Thursday, December 13, 2012

Freedom Sells.....But Who's Buying?

That's how it must have seemed to Venezuelan revolutionary Francisco Miranda(actually born in the Canary Islands) as he embarked on his quest to rid Latin America of foreign (read "Spanish")domination and create a republic from the base of the Mississippi to Patagonia governed by rule of law and the respect for individual freedoms.

In the wrong hands this could have turned out to be wretched exercise in Latin civics, but director Luis Alberto Lamata spins his true-life tale like the finest of swashbuckling political adventures, whilst maintaining an intimate feel for his hero.
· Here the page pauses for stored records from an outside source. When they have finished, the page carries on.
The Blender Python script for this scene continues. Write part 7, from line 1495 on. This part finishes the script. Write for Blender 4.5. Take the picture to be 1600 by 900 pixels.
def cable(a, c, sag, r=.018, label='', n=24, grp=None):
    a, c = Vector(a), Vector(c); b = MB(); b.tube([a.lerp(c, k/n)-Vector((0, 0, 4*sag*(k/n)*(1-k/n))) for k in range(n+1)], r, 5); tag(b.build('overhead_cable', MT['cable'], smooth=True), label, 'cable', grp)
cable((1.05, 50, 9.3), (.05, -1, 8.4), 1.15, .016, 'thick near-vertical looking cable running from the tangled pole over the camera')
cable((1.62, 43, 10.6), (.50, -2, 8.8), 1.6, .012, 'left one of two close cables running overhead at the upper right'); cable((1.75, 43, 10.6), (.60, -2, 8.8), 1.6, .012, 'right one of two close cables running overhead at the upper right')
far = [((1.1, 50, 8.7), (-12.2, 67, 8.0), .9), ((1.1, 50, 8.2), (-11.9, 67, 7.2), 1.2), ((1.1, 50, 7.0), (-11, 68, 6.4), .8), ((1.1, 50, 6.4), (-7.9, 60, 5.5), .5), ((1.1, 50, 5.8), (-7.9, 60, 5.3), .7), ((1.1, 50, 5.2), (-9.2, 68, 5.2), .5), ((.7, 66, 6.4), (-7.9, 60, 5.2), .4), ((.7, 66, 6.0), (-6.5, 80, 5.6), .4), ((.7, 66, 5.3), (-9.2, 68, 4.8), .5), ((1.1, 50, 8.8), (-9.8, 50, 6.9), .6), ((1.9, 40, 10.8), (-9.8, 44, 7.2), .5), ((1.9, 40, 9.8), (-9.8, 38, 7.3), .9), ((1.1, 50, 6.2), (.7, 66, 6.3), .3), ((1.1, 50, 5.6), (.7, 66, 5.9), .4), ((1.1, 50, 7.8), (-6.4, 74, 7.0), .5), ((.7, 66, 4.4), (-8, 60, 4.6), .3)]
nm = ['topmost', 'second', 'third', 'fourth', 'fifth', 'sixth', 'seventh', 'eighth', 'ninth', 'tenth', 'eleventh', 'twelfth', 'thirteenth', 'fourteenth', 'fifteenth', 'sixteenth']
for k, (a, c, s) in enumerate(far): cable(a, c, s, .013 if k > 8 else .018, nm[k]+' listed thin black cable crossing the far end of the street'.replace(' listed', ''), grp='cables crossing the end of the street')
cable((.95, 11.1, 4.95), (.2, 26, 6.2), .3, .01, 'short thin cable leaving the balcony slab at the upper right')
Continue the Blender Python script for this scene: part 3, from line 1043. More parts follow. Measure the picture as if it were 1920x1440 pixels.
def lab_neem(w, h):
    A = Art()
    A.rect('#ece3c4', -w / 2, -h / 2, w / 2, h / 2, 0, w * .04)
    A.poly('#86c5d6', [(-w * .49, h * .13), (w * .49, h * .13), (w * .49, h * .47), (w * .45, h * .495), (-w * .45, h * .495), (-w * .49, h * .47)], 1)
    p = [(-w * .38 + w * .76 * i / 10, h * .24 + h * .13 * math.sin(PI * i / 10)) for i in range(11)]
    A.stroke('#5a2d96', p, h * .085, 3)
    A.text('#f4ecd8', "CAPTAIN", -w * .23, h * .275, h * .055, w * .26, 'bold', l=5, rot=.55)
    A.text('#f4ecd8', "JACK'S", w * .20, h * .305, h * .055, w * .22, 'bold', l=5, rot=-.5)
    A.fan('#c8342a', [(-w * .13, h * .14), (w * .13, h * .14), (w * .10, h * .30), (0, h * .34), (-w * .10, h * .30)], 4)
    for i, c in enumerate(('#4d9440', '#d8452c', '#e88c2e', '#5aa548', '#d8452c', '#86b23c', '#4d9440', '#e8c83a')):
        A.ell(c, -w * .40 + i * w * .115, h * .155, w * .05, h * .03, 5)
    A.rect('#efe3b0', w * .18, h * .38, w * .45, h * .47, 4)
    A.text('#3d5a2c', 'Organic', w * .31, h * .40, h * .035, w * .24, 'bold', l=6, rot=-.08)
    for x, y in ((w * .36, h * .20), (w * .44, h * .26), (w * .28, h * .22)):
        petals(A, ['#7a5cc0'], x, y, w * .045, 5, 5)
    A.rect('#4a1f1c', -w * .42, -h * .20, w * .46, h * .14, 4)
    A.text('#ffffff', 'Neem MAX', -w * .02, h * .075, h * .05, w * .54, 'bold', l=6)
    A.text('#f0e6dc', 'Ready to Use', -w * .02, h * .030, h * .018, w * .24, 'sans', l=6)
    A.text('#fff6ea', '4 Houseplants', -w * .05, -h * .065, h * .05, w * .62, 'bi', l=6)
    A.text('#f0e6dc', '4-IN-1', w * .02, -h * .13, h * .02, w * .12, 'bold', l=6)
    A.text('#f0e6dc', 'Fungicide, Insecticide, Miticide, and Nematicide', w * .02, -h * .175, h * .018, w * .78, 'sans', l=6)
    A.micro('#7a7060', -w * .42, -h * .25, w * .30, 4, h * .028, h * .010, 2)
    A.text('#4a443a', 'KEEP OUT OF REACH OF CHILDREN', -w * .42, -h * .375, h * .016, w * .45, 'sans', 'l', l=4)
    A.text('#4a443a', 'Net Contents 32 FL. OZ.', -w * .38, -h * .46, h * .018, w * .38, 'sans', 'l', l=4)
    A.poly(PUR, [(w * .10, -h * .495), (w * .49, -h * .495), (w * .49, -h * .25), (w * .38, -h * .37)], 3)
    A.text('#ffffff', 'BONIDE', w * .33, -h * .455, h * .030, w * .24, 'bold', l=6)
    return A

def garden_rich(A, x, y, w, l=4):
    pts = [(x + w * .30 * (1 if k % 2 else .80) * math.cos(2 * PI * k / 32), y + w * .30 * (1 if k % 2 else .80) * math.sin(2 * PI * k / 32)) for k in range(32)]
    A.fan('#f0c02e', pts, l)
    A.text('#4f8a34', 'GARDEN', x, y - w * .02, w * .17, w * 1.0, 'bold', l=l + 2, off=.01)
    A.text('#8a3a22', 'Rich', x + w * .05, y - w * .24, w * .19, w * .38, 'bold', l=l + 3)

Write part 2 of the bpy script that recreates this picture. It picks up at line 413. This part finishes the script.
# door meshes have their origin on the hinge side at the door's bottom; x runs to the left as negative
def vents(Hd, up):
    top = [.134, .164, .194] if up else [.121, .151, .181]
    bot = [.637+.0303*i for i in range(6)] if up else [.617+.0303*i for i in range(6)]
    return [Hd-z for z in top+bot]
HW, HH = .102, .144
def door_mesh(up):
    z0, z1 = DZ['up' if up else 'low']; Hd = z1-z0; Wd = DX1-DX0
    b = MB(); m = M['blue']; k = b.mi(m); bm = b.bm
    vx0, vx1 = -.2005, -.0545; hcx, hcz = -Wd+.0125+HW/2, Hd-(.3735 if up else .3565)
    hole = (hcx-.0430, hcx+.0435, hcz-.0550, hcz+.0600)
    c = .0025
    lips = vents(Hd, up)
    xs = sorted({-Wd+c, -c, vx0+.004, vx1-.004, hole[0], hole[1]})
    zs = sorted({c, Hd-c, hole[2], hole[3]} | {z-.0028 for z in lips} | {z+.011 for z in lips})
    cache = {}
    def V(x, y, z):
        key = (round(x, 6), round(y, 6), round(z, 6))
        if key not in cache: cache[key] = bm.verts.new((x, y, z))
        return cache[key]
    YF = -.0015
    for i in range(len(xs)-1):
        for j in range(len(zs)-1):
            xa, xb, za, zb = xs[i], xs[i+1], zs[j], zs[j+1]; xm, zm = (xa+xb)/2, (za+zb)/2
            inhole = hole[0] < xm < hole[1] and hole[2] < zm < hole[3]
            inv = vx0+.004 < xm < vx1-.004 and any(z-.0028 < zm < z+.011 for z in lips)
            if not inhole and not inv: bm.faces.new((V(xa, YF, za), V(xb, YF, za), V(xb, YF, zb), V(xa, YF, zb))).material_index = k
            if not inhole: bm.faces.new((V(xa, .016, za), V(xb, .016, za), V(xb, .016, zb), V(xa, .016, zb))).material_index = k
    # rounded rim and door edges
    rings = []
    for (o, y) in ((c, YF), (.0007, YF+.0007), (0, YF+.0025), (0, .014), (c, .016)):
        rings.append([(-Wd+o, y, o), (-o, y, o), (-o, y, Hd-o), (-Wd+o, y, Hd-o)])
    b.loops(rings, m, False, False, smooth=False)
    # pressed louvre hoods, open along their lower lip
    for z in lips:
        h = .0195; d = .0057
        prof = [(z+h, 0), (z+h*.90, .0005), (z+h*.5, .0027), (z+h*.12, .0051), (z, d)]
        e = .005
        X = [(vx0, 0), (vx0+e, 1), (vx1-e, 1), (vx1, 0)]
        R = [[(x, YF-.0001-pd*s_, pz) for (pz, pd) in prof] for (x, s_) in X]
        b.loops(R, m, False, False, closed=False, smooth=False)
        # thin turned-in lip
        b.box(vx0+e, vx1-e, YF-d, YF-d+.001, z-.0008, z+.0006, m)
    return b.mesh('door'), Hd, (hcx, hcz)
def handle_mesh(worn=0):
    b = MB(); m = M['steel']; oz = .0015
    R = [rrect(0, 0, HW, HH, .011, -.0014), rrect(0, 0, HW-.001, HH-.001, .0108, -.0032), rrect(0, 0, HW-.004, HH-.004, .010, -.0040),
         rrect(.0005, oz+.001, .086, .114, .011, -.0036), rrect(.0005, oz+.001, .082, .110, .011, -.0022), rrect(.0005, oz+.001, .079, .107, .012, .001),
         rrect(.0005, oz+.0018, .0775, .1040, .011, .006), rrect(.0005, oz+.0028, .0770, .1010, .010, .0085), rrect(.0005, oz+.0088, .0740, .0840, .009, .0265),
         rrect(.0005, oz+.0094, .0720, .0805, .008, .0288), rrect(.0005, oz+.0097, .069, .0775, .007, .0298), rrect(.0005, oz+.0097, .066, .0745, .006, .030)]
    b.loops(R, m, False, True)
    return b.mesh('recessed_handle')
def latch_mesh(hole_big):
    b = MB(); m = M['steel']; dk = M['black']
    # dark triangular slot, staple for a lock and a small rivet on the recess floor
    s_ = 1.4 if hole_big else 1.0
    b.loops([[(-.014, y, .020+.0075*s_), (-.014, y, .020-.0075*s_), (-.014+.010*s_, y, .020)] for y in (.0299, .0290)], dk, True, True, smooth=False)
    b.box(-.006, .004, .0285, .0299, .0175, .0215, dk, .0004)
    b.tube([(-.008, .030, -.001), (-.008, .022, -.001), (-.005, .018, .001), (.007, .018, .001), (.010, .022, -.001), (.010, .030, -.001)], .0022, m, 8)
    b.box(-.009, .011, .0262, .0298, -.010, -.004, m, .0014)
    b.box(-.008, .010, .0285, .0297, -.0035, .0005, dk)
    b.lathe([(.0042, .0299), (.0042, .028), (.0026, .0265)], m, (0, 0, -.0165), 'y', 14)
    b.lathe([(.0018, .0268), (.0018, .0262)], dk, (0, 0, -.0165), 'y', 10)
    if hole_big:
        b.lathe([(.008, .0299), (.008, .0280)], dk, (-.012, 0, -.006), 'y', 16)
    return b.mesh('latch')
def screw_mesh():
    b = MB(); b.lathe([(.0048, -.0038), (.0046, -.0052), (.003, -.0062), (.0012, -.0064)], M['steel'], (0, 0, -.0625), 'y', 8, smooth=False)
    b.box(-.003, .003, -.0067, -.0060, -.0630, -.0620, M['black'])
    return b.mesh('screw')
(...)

Miranda (a commanding portrayal by Jorge Reyes) opens the film in a physical and emotional funk: confined to a prison cell by the very people he banded together on the road to freedom (including an ascendant Simon Bolivar), he has only his trusted Man Friday - Salim, to relay on.

In comes a local priest, with an offer to write the general's awesome and multi-layered story for the world and future generations to remember. The over-protective Salim smells a rat, but Miranda is lured by the offer to immortalize him and his journey in words and thus begins a breathtaking (if at times a tad lengthy) odyssey across late 18th and early 19th Century Europe: Spain, France, Russia, England. America's in there too, with  Miranda contributing to the American and French revolutions before turing his full energies tothe cause that ignited him in the first place: freeing his homeland.

Here, the film becomes slightly less compelling, as apart from a fateful landing with his troops on what is now Venezuela's east coast, there is little to occupy the viewer satisfactorily apart from the inner conflict that now racks the priest as he seeks to sort out his now complete admiration for the man he was initially send to deceive and disgrace (and even kill, but we give away too much)

The appearance of Danny Glover, as a terror-minded free Black, is another sore point. Though the exchange between the two characters provides some nice insights, the overall scene is so contrived as to suggest that Glover's presence was almost solely for the purpose of attracting funding (who knows, he may well have funded it himself, at least in part).

Still, there's no denying Miranda is a stylish and moving true-life account of one of the most charismatic, polarizing and seminal figures in Latin American history.
Bob Marley said "Now we'll find out who is he real revolutionary" He needn't have looked as far as Zimbabwe in the late 70s. History already offered up a bonafide example in nearby Venezuela.